How much math have you already taken? There are some books that start from the ground up, others assume that you've already seen the physics side and just need the tools.
Also mathematical physics for what exactly? String theory, qft, condensed matter, acoustics, gr, seismic, or just something very general? How far do you want to go, i.e. learning techniques for solving pdes or learning gauge theory?

I've taken up to linear algebra, calc 3, and differential equations. I'm basically looking for the type of book an undergraduate mathematical physics course would use.

I'll check these out. I always thought Boas was a meme because
>women

Do you mean like a Mathematical Methods book? Mathematical Physics is not the same thing.

Yeah, my bad. I thought the difference was semantic.

>mathematical physics book for undergrad

They're not worth your time. Just read a complex variables book or a tensor/differential geometry book.

>I don't have time for that shit

You don't need math methods knowledge for your other undergrad courses and they won't be enough for grad work. You're wasting time weaning yourself in.

Use Arfken for exercises.
Learn the subject from Butkov or Courant & Hilbert or Riley, Hobson, Bence or whatever you can find in terms of lectures like S. Mauch.
There's no ideal source, so if your prof is not a brainlet he should've written notes for your class.

Either

>Michael Greenberg's Advanced Engineering Mathematics

Or

>Peter Szerkeres' A Course in Modern Mathematical Physics

I recommend the latter if you are not a brainlet, and the former if you aren't dumb enough to fall for the boas/arfken memes, or your an engineer pretending that you'll actually be able to do math physics.

Seriously, do basic research like reading the tables of contents or browsing through the "read me" previews on google/amazon.

Half of these easy ass textbook threads could be solved by just spending an evening googling book reviews, because ~90% of the recommendations are just names coughed up by undergrads who used them or heard they were good, or worse yet, memes. At least go to the Veeky Forums wikia...

But by all means, fall for the arfken meme, but that book is shit, and more like a reference text then something that's pleasurable to learn from. Boas isn't much better. Engineering math methods books usually suck, but Greenberg's really is a cut above in the included content, with only a small amount missing from difference equations, but still covering it.

Lads who may feel dismay, I'm almost done creating my image guides for undergrad book flowcharts, hang in there.

Electricity and Magnetism:
Introduction to Electrodynamics (4th Edition) by David J. Griffiths

Quantum Mechanics:
Introduction to Quantum Mechanics (2nd Edition) by David J. Griffiths
A Modern Approach to Quantum Mechanics 2nd Edition John S. Townsend

Both relatively irrelevant to what OP asked for

Veeky Forums-science.wikia.com/wiki/Physics_Textbook_Recommendations#Mathematics_Resources

Depends on which area you want to look into. Do Landau-Lifshitz first before doing anything else.

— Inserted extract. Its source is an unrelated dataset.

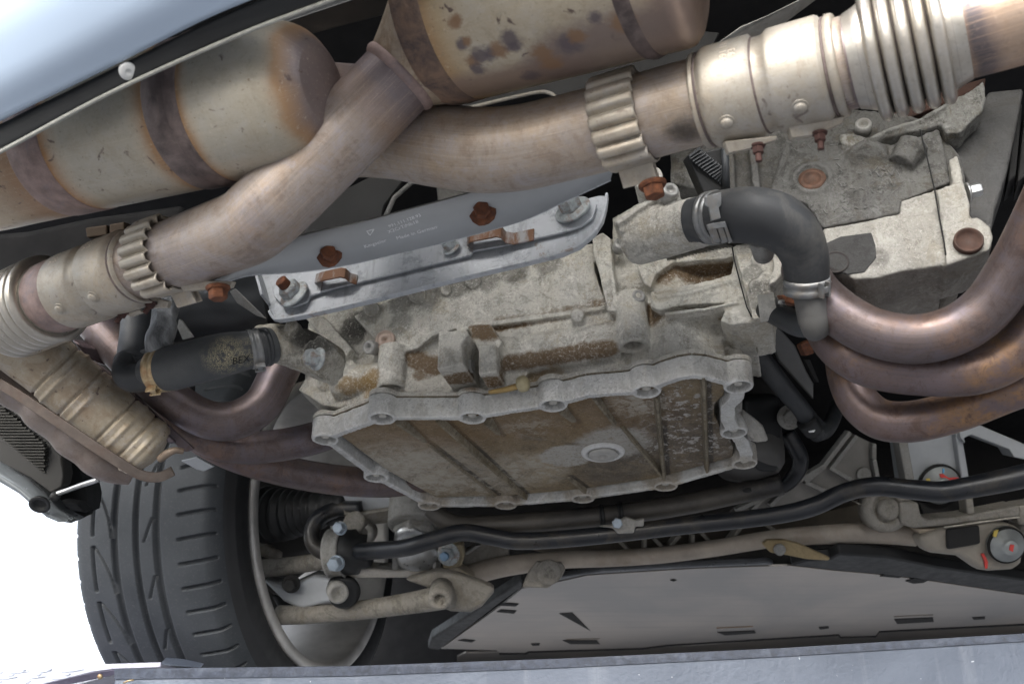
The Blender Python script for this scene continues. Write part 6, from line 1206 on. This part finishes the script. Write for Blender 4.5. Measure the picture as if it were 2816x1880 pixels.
c, axq, o = marked_bolt(Ff, 2125, 1300, 1.515, 0.0262, 'marked_bolt', 'large round bolt with red and yellow paint marks'); x_, y_ = frame_of(axq, CU)
mb = MB(); mb.prism([c + axq * 0.0145 + x_ * a + y_ * b for a, b in ((-0.005, -0.002), (0.006, -0.003), (0.007, 0.003), (-0.002, 0.004))], axq * 0.001); part('red_dot', mb, M['red'], o)
mb = MB(); mb.prism([Ff(2000, 1150, 1.505), Ff(2040, 1140, 1.505), Ff(2015, 1220, 1.505), Ff(1985, 1210, 1.505)], CF * 0.003); part('yellow_mark', mb, M['yellow'], o)
mb = MB(); mb.prism([Ff(1860, 1390, 1.526), Ff(1890, 1385, 1.526), Ff(1930, 1470, 1.526), Ff(1925, 1540, 1.526), Ff(1905, 1540, 1.526), Ff(1895, 1460, 1.526)], CF * 0.003); part('red_mark', mb, M['red'], sf)
# pale upright post with marked bolt, and triangular frame
plate(Ff, [(1030, 250), (1100, 215), (1590, 90), (1640, 60), (1720, 560), (1760, 640), (1620, 700), (1090, 690)], 1.60, 0.05, M['alu_clean'], 'post', 0.004)
plate(Ff, [(1015, 250), (1110, 225), (1190, 680), (1095, 690)], 1.585, 0.03, AL, 'post_rim'); plate(Ff, [(1585, 70), (1650, 60), (1740, 600), (1660, 640)], 1.585, 0.03, M['alu_clean'], 'post_rim', 0.003)
plate(Ff, [(1620, 70), (1760, 30), (2300, 260), (2900, 420), (2900, 560), (2300, 420), (2200, 400), (2150, 320), (1760, 170), (1690, 200), (1700, 260), (1650, 200)], 1.575, 0.04, M['alu_clean'], 'brace', 0.005)
c, axq, o = marked_bolt(Ff, 1440, 685, 1.588, 0.031, 'marked_bolt', 'large round bolt with red, blue and yellow paint marks'); x_, y_ = frame_of(axq, CU)
mb = MB(); mb.prism([Ff(q[0], q[1], 1.577) for q in ((1435, 570), (1470, 570), (1530, 610), (1630, 605), (1630, 640), (1530, 650), (1450, 615))], CF * 0.003); part('red_mark', mb, M['red'], o)
mb = MB(); mb.prism([Ff(q[0], q[1], 1.577) for q in ((1300, 620), (1335, 615), (1335, 675), (1300, 675))], CF * 0.003); part('yellow_mark', mb, M['yellow'], o)
mb = MB(); mb.prism([Ff(q[0], q[1], 1.577) for q in ((1468, 515), (1482, 515), (1482, 560), (1468, 560))], CF * 0.003); part('blue_mark', mb, plain('blue_paint_mark', (0.1, 0.35, 0.6), 0, 0.5), o)

# ------------------------------------------------------------------ behind and under the sump
of = thing('oil_filter_canister', 'dark grey rounded canister hanging right of the sump', 'canister', A(1720, 1060, 1.45))
mb = MB(); c = A(1720, 1085, 1.46); mb.lathe(c, U, [(0.006, -0.004), (0.02, -0.0035), (0.045, 0.004), (0.052, 0.014), (0.054, 0.03), (0.054, 0.17)], 48); part('canister', mb, plain('dusty_canister', (0.085, 0.083, 0.080), 0.1, 0.55, 0.3, 20, 0.1), of)
mb = MB(); mb.lathe(A(1714, 1122, 1.42), -U, [(0.006, 0), (0.006, 0.003), (0.003, 0.004)], 16); part('dimple', mb, M['blackhole'], of)
cv = thing('sump_side_casting', 'pale cast corner showing beyond the right edge of the sump', 'casting', A(1730, 990, 1.3))
mb = MB(); mb.prism([Fm(290, 900, 1.25), Fm(440, 1010, 1.25), Fm(520, 1080, 1.25), Fm(585, 1240, 1.25), (Fm(430, 1260, 1.25)), Fm(380, 1190, 1.26), Fm(300, 1100, 1.26)], CF * 0.05); mb.prism([Fm(240, 780, 1.24), Fm(310, 780, 1.24), Fm(310, 950, 1.24), Fm(200, 950, 1.24)], CF * 0.05); part('casting', mb, M['alu'], cv, 0.004)
mb = MB(); mb.prism([Fm(20, 210, 1.20), Fm(160, 180, 1.20), Fm(260, 230, 1.20), Fm(330, 370, 1.20), Fm(330, 430, 1.20), Fm(20, 400, 1.20)], CF * 0.08); part('corner', mb, M['block'], cv, 0.004)
pp = thing('oil_pipe', 'black pipe running across just below the sump with a pale clip', 'pipe', A(1350, 1180, 1.5))
mb = MB(); sweep(mb, path(Z91, [(640, 480, 1.53, 60), (720, 555, 1.525, 60), (820, 590, 1.52, 60), (1000, 590, 1.515, 62), (1300, 570, 1.51, 62), (1600, 545, 1.505, 62), (1900, 510, 1.50, 64), (2240, 455, 1.49, 64), (2500, 400, 1.48, 64), (2800, 340, 1.47, 64)], 8), 28); part('pipe', mb, plain('greasy_pipe', (0.075, 0.068, 0.058), 0.15, 0.5, 0.4, 10, 0.2, 200, dirt=(0.02, 0.02, 0.022), dirt_amt=0.9), pp)
for x in (1690, 1810):
    c, ax, r = near(path(Z91, [(1600, 545, 1.505, 62), (1750, 528, 1.502, 62), (1900, 510, 1.50, 64)], 8), Z91, x, 535); hose_clamp(c, ax, r + 0.001, 0.004, M['black'], pp, 'pipe_clip')
mb = MB(); mb.prism([Z91(1670, 600, 1.45), Z91(1760, 590, 1.45), Z91(1840, 540, 1.45), Z91(1900, 560, 1.45), Z91(1955, 550, 1.45), Z91(1950, 600, 1.45), Z91(1900, 600, 1.45), Z91(1890, 640, 1.45), Z91(1790, 645, 1.45), Z91(1760, 610, 1.45)], CF * 0.012); part('clip_bracket', mb, M['alu'], pp, 0.003)
bolt('bolt', Z91(1785, 575, 1.448), -CF, 0.008, 0.006, M['bolt_blue'], pp, 0)
ge = thing('gear_housing', 'grey casting and large hexagon plug below the left corner of the sump', 'housing', A(900, 1150, 1.6))
mb = MB(); mb.prism([Fe(510, 190, 1.650), Fe(660, 195, 1.640), Fe(1200, 290, 1.630), Fe(1280, 330, 1.630), Fe(1140, 350, 1.640), Fe(700, 400, 1.650), Fe(560, 400, 1.660)], CF * 0.10 + U * 0.02); part('housing', mb, M['alu_clean'], ge, 0.004)
mb = MB(); mb.prism([Fe(520, 340, 1.635), Fe(560, 400, 1.630), Fe(700, 410, 1.625), Fe(1150, 340, 1.620), Fe(1150, 500, 1.630), Fe(760, 540, 1.640), Fe(680, 560, 1.640), Fe(570, 560, 1.645), Fe(545, 450, 1.640)], CF * 0.08); mb.cyl(Fe(640, 500, 1.615), Fe(640, 500, 1.615) + L * 0.06, 0.020, n=24); part('flange', mb, M['alu_dirty'], ge, 0.005)
mb = MB(); mb.lathe(Fe(1290, 330, 1.630), -U * 0.9 - CF * 0.15, [(0.045, -0.05), (0.045, 0.035), (0.043, 0.038), (0.036, 0.038)], 36); part('plug_boss', mb, M['alu'], ge)
mb = MB(); hexprism(mb, Fe(1280, 500, 1.625), (-U * 0.9 - CF * 0.15), 0.036, 0.028, 0.2); part('hex_plug', mb, M['alu'], ge, 0.002)
mb = MB(); sweep(mb, path(Fe, [(780, 540, 1.58, 30), (815, 580, 1.58, 32), (815, 660, 1.58, 30), (800, 740, 1.59, 28)], 5), 16); part('pipe_stub', mb, M['alu'], ge)
# dark hoses and mounts right of the sump
dh = thing('dark_hose', 'long dark hose slanting down right of the sump', 'hose', A(1780, 870, 1.35))
mb = MB(); sweep(mb, path(Fm, [(330, 150, 1.30, 110), (440, 330, 1.31, 112), (600, 540, 1.33, 108), (780, 760, 1.36, 100), (900, 900, 1.38, 95), (1000, 1040, 1.40, 100), (1080, 1130, 1.42, 105)], 8), 28); part('hose', mb, M['hose'], dh)
mb = MB(); sweep(mb, path(Fm, [(960, 1030, 1.385, 106), (1000, 1080, 1.39, 108), (1040, 1130, 1.395, 104)], 5), 28); part('cuff', mb, M['black'], dh)
mb = MB(); sweep(mb, path(Fm, [(1060, 1160, 1.40, 90), (1160, 1130, 1.42, 80), (1230, 1020, 1.45, 76), (1280, 880, 1.5, 74)], 6), 24); part('tail', mb, M['hose'], dh)
mb = MB(); mb.prism([Fm(985, 1140, 1.36), Fm(1055, 1125, 1.36), (Fm(1040, 1150, 1.36)), Fm(995, 1152, 1.36)], CF * 0.003); part('white_fleck', mb, M['letters'], dh)
gs = thing('grey_stay', 'flat grey stay beside the long dark hose', 'stay', A(1850, 850, 1.38))
mb = MB(); mb.prism([Fm(520, 20, 1.33), Fm(700, 90, 1.33), Fm(850, 260, 1.35), Fm(970, 530, 1.37), Fm(1040, 650, 1.38), Fm(1040, 820, 1.39), Fm(960, 730, 1.38), Fm(680, 420, 1.35), Fm(600, 220, 1.34)], CF * 0.008); part('stay', mb, plain('grey_stay_paint', (0.12, 0.12, 0.118), 0.1, 0.55, 0.2, 20), gs, 0.003)
mb = MB(); mb.prism([Fm(930, 400, 1.37), Fm(1000, 400, 1.37), Fm(1100, 640, 1.38), Fm(1060, 640, 1.38)], CF * 0.01); part('stay', mb, M['shield'], gs, 0.002)
rl = thing('rust_bracket', 'small rusty bracket in the gap left of the right header tubes', 'bracket', A(1870, 790, 1.2))
mb = MB(); mb.prism([Fm(900, 250, 1.22), Fm(1000, 200, 1.22), Fm(1050, 340, 1.23), Fm(950, 370, 1.23)], CF * 0.02); part('tab', mb, M['rust'], rl, 0.002); mb = MB(); mb.prism([Z86(740, 470, 1.10), Z86(850, 480, 1.10), Z86(840, 540, 1.10), Z86(770, 520, 1.10)], CF * 0.02); part('bracket', mb, M['rust'], rl, 0.002)
mt = thing('mount_block', 'dark block with round bolt below the long dark hose', 'mount', A(1790, 950, 1.5))
mb = MB(); mb.prism([Fm(310, 780, 1.42), Fm(700, 760, 1.45), Fm(720, 1100, 1.45), Fm(700, 1568, 1.45), Fm(480, 1568, 1.42), Fm(300, 1300, 1.42)], CF * 0.1); part('block', mb, M['black'], mt, 0.01)
mb = MB(); mb.prism([Fm(700, 960, 1.44), Fm(860, 940, 1.44), Fm(890, 1070, 1.44), Fm(720, 1100, 1.44)], CF * 0.03); part('tab', mb, plain('dim_olive_tab', (0.07, 0.068, 0.055), 0.1, 0.6), mt, 0.004)
bolt('bolt', Fm(785, 995, 1.435), -CF, 0.012, 0.010, M['alu'], mt, 1.5)
mb = MB(); mb.lathe(Fm(370, 270, 1.30), -CF + CR * 0.5, [(0.016, -0.01), (0.016, 0.004), (0.010, 0.008), (0.006, 0.008)], 20); part('socket', mb, M['shield'], mt)
dh2 = thing('dark_hose', 'glossy black hose descending behind the canister to the ribbed casting', 'hose', A(1830, 1100, 1.55))
mb = MB(); sweep(mb, path(Fm, [(760, 1150, 1.55, 80), (850, 1300, 1.55, 85), (900, 1420, 1.55, 82), (880, 1540, 1.56, 78), (760, 1680, 1.57, 74), (600, 1740, 1.58, 70)], 6), 24); part('hose', mb, M['blackpaint'], dh2)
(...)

>constructive quantum field theory: Baez
>geometric quantization: Woodhouse
>TQFT: Turaev
>quantum braid groups: Nayak
>quantum knots/loop algebras: Witten

Hassani has a good one. Also Szekeres is pretty good.

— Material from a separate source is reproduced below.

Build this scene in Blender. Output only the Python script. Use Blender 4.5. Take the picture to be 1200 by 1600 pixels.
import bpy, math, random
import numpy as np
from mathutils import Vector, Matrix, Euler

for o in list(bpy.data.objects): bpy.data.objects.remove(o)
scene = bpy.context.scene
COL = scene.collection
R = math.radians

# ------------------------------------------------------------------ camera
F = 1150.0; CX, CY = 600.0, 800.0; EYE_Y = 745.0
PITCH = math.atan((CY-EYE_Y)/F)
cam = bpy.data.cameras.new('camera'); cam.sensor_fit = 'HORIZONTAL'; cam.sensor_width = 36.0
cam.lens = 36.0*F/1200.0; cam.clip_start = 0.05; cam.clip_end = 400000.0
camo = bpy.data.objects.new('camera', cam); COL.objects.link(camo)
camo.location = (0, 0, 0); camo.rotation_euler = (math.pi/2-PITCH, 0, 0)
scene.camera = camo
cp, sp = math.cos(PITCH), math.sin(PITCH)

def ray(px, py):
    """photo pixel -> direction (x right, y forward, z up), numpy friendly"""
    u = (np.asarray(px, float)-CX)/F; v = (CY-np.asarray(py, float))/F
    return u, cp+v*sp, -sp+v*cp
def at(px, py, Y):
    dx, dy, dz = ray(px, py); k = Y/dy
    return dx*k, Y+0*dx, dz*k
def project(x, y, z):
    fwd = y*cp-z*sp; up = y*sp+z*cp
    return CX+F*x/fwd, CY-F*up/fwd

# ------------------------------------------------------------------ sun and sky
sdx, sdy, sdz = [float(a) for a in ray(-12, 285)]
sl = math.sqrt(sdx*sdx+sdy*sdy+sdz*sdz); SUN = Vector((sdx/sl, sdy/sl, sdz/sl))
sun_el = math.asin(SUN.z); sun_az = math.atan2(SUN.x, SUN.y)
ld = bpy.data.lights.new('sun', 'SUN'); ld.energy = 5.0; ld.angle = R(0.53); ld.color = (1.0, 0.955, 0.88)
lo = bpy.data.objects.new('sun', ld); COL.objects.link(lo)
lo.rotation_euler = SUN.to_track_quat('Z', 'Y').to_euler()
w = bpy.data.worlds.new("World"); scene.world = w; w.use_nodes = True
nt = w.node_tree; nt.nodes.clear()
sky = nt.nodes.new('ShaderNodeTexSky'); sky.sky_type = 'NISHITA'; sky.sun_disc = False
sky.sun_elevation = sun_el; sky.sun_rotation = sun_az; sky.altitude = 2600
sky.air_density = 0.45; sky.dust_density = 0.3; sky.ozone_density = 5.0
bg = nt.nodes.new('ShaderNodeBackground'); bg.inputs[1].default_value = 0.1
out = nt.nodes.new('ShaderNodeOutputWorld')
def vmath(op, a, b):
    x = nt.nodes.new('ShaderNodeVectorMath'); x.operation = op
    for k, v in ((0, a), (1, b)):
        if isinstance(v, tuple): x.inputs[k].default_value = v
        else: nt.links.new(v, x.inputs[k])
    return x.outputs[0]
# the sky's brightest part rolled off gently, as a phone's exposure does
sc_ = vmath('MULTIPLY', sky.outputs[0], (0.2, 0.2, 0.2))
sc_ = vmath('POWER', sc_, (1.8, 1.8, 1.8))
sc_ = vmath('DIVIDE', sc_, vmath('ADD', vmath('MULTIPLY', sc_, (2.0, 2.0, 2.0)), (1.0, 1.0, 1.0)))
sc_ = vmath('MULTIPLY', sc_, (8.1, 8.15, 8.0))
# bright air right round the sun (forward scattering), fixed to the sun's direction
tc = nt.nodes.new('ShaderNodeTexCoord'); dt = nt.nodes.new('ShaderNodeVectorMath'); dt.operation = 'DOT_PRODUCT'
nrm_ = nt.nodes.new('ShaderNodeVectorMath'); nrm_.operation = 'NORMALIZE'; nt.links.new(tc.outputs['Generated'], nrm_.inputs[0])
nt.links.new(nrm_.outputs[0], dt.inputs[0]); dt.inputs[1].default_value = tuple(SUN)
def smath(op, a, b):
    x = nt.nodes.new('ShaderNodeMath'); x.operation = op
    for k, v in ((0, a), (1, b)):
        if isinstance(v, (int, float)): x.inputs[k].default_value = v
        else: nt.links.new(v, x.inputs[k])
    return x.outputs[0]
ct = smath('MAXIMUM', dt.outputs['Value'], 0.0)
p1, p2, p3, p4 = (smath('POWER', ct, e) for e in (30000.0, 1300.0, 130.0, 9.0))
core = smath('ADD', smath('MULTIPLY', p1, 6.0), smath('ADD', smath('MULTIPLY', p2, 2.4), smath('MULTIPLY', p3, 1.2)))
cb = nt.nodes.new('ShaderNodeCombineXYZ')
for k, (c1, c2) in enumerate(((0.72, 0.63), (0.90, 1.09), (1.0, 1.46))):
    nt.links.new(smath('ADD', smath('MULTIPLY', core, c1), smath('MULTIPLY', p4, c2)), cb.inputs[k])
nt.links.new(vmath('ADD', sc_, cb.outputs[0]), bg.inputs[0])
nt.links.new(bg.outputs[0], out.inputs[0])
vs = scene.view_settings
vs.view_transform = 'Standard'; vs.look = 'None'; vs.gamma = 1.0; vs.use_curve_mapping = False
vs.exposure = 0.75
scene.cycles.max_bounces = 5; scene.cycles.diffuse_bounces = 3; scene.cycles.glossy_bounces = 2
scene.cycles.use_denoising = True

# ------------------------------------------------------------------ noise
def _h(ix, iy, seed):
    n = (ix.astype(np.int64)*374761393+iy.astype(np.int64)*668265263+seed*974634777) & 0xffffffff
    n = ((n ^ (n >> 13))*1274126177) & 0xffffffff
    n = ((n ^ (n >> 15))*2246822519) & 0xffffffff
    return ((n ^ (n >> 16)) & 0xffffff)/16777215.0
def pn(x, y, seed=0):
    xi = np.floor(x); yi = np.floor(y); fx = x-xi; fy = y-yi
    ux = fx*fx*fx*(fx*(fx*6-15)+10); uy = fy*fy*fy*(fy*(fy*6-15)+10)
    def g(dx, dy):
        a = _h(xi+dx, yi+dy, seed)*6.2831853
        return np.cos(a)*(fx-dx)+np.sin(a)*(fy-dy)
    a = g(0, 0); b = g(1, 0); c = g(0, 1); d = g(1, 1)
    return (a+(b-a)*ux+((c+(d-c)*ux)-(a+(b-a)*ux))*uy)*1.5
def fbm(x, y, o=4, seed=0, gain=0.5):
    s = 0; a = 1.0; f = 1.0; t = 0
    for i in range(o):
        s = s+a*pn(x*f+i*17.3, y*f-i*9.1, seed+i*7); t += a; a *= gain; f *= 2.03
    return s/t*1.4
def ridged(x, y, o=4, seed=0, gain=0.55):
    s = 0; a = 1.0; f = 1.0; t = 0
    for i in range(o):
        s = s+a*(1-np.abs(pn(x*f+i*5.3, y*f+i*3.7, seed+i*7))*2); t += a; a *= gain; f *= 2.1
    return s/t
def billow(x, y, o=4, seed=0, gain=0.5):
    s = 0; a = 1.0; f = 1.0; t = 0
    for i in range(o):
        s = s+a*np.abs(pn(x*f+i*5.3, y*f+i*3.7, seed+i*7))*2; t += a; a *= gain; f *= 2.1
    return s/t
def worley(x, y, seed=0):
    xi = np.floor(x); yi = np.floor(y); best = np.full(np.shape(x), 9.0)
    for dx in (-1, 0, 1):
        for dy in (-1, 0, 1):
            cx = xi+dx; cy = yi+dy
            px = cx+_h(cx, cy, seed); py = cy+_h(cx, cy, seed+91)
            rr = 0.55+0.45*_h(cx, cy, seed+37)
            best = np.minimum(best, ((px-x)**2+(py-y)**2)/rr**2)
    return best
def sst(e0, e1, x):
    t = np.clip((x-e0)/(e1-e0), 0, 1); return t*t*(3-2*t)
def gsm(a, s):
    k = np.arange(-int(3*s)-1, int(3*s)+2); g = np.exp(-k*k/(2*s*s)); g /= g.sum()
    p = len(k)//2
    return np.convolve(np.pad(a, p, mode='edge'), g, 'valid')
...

These books are useless. They barely teach anything at all. For most of the physics you'll do you won't need this stuff and even then you can just look it up. For later theory you'll need math far beyond what these books teach like differential geometry or algebraic topology. You need to learn the math from actual math books.

wew lad

- here is your recipe
learn a bit of differential geometry using something like vector analysis by janich
read any book on lagrangian / hamiltonian mechanics, read / prove by yourself main theorems and do exercises (or start with exercises, usual pendulums examples are good enough to motivate the theory)
use same methods in other fields
end.

>all passion is autism
Fuck you I like books and helping people learn

Arnold - Mathematical Methods of Classical Mechanics
Spivak - Mechanics
Scheck

No. You're clearly an egocentric normalfag in desperate need of validation.

Boas is a little poor in my opinion, but it's compact (and relatively cheap as I recall). I didn't find it particularly helpful except for practice problems.

Riley, Hobson and Bence is a wonderful book for an undergrad that will cover your needs. I have no experience with Arfken, but know that it is highly rated.

>implying it matters whether I'm a normal fag or not, and that this entire board isn't for validation

My recommendations are solid and at least better than average, but feel free to post your own.